Some 500 Residents of Temple Hills and Hillcrest Heights were evacuated after Tuesday's 5.8 magnitude earthquake. They have since been offered temporary shelter at a nearby community center, mainly organized by Red Cross and the county.

During the day, crews at Temple Hills put up fencing and removed loose brick pieces on the roof and around a warped. Engineers and contractors looked for structural damage and marked in orange the possible danger zones.

Gary Cunningham with the Department of Environmental Resources said they have to remove part of the wall to determine the extent of the damage.

Experts add that small cracks could lead to big problems and they can't make any guarantee when residents can re-enter homes because lives could be in danger.

Evacuated resident Delores Wallace said, "I can wait until next week if I have to to be safe. That's the most important thing. It's something that happened. It's Mother Nature."

About the possibility that she could return to her home, Lisa Kinard said, "I feel wonderful. I need to shower and feed the children."

If residents can't return tonight, county officials say residents will be able to go home sometime tomorrow. But they are optimistic about Wednesday night. In the meantime, the temporary shelter at the Hillcrest Heights Community Center will stay open until residents are given the all clear to go home.

Earlier Wednesday, we spoke to Anthony Barlow, who was in his 4th floor apartment when the building rattled, "I thought I was dreaming...next thing you know, I'm flying down the steps."

Now his building on Good Hope Avenue in Temple Hills and a nearby apartment building on Curtis Drive are condemned.

"All the walls cracked," Shanita Haynie was inside and went running down the stairwell. "The whole building was just like shaking.

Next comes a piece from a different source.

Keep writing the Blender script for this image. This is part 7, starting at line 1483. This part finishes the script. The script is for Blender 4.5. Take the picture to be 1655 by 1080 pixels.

It really felt like we were going to go down."

Haynie and Barlow are now staying at the Hillcrest Heights Community Center where the Red Cross has set up a shelter.

But one woman hasn't left her apartment building parking lot. She was sitting there all night. "Because that's where I live, and I want to know what's going on."

Structural engineers are evaluating and assessing the damaged buildings that sustained significant damage. Spray painted arrows indicate cracks all along the top, and the fire department says the walls have separated from the roof.

The woman in the parking lot yearns to find out what the prognosis is and vows to stay until she finds out.